J’ai grande impatience de voir votre nouveau Volume et de causer avec vous de ce qu’il contient. Je réimprime actuellement mon Traité des fluides, et, outre cela, j’imprime deux Mémoires sur les verres optiques dans le Volume de 1764, qui est sous presse. J’ai pensé aussi au problème de la précession des équinoxes, et je me suis bien convaincu que ni Simpson, ni le chevalier d’Arcy, ni le……… Lalande, barbet de Simpson, n’y ont rien entendu.

Ma santé est assez bonne, mais ma tête n’est plus guère propre à un long travail. C’est une sottise que ce que les gazettes ont avancé au sujet de mon voyage avec Mme Geoffrin. Elle est actuellement à Varsovie, mais sans moi, et, si elle va à Pétersbourg, ce sera sans moi aussi. Adieu, mon cher et illustre ami ; je vous embrasse d’avance de tout mon cœur, en attendant que je vous embrasse en réalité et que je vous félicite, et moi aussi, et l’Académie aussi, et le roi de Prusse aussi, de la bonne acquisition qu’ils vont faire. Iterum vale.

À Monsieur de la Grange,
de la Société royale des Sciences de Turin, à Turin
.

(Au bas de cette Lettre se trouve cette note, de la main de Lagrange, qui, comme le prouve l’écriture, a dû l’ajouter dans sa vieillesse :)
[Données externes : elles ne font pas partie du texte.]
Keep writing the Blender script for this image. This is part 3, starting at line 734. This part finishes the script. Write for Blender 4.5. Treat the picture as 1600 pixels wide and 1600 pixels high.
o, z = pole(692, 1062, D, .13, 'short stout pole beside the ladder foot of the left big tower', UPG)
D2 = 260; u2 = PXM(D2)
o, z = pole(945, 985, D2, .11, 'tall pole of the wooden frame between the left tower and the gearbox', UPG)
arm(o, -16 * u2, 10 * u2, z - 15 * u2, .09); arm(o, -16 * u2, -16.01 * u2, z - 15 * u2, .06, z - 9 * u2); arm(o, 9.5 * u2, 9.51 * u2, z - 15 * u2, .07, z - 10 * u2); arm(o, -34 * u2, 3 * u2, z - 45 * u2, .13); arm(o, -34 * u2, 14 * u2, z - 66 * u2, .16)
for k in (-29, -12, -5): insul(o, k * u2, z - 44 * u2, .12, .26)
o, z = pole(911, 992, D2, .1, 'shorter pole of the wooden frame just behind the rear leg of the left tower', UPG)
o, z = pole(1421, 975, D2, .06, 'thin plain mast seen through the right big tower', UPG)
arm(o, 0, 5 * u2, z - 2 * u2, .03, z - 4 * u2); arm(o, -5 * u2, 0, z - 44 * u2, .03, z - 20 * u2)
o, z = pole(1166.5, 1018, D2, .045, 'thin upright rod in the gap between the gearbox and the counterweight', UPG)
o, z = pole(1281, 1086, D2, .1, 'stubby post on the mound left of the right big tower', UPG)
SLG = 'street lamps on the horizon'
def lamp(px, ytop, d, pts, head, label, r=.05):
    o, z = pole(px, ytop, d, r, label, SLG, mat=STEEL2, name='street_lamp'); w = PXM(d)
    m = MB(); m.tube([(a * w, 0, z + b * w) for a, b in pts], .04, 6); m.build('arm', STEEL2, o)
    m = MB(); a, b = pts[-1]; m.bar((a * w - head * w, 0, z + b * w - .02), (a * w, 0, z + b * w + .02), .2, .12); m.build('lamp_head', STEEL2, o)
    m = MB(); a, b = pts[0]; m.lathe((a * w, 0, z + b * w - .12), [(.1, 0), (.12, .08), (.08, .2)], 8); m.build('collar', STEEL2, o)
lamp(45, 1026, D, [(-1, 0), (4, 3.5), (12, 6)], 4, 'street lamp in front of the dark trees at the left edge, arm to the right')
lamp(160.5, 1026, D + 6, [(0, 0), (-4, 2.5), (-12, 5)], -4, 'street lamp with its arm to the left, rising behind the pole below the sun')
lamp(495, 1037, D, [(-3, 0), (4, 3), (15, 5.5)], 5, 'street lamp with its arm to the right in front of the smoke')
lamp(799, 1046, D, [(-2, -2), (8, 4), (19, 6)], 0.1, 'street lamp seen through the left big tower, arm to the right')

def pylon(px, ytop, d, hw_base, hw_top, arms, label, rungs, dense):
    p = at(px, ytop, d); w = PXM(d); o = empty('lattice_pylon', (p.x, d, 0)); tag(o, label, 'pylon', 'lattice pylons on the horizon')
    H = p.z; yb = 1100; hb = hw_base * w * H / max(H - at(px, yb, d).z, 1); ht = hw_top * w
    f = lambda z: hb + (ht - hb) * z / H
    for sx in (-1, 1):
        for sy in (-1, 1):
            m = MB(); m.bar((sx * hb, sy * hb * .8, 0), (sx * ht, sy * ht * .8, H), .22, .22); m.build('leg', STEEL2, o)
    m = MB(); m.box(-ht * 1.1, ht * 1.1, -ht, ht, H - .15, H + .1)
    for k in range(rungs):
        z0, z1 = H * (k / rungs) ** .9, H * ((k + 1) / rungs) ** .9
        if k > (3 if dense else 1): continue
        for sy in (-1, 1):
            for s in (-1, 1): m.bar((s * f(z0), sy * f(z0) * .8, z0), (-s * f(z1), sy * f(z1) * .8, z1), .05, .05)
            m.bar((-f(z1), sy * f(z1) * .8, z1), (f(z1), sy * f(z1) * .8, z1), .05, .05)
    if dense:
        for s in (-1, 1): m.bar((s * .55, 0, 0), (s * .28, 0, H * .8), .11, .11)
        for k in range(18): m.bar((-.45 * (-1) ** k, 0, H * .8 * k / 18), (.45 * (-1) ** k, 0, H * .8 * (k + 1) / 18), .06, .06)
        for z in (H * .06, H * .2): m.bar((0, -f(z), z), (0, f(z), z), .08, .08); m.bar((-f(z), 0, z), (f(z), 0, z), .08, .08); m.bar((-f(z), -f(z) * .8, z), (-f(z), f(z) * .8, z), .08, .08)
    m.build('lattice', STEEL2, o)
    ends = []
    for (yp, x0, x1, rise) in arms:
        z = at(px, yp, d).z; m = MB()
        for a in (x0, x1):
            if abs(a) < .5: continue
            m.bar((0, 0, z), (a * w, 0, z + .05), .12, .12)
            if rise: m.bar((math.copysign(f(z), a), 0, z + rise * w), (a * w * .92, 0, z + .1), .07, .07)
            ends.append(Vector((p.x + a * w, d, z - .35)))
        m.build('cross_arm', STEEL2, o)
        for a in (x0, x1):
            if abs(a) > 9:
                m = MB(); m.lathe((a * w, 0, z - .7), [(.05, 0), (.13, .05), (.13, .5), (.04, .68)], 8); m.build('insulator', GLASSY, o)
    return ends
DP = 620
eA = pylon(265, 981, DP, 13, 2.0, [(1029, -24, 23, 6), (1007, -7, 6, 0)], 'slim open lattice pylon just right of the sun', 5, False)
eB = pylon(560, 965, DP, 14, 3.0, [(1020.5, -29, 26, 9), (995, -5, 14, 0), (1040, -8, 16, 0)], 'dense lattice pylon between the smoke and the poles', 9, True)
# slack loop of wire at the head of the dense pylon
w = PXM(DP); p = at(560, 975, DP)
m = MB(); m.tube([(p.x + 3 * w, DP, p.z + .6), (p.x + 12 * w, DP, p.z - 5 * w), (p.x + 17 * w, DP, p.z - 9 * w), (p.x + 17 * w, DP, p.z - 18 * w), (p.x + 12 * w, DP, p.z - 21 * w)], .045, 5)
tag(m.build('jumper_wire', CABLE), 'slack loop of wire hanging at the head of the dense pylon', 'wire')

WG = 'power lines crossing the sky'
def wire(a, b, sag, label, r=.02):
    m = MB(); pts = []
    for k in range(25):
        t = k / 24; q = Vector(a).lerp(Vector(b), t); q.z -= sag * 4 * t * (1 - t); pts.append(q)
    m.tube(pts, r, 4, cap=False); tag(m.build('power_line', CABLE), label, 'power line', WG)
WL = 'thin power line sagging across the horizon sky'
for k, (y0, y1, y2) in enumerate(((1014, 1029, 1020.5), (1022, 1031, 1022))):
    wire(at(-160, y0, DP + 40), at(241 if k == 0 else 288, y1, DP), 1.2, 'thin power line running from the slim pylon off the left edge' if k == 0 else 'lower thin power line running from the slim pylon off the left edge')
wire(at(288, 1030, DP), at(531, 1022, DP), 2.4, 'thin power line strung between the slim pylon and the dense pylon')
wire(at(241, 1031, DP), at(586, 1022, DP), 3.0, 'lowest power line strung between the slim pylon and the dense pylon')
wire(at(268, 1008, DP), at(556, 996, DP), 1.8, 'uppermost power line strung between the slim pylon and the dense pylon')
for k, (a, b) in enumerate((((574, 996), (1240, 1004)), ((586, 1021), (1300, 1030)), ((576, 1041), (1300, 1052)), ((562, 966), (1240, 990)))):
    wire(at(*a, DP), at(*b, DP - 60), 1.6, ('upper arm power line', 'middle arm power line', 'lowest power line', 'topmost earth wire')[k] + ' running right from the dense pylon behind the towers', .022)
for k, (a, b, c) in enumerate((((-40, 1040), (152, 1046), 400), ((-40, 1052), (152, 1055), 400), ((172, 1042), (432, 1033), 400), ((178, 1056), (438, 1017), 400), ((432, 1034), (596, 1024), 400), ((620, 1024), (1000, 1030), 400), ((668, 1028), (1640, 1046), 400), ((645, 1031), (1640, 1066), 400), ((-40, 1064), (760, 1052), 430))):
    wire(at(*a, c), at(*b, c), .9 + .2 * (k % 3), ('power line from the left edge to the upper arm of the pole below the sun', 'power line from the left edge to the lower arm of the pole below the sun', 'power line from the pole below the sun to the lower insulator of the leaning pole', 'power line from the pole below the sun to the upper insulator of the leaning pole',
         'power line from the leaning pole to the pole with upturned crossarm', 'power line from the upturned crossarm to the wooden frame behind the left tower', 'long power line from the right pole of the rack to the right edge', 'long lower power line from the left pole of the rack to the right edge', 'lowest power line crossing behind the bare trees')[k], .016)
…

N.-B.M. de la Grange est parti de Turin au commencement d’août 1766[2] ; il a été à Paris, où il ne s’est arrêté que quinze jours ; de là il a été à Londres chez le marquis Caraccioli, ambassadeur de Naples, et il s’est embarqué pour Hambourg, d’où il est arrivé à Berlin dans le commencement de novembre. Il n’a plus quitté Berlin que pour venir à Paris au mois de juin 1787.


  1. D’Alembert le lui avait demandé comme une grâce dans un post-scriptum de la Lettre déjà citée du 26 mai.
  2. Le 26 juillet, Frédéric II écrivait à d’Alembert « Le sieur de la Grange doit arriver à Berlin ; il a obtenu le congé qu’il sollicitait, et je dois à vos soins et à votre recommandation d’avoir remplacé dans mon Académie un géomètre borgne (Euler) par un géomètre qui a ses deux yeux… La modestie avec laquelle vous vous comparez au sieur de la Grange élève votre mérite au lieu de le rabaisser, et ne me fera pas prendre le change sur ma façon de penser et sur l’estime que j’ai pour vous. » (Œuvres, t. XXIV, p. 407.)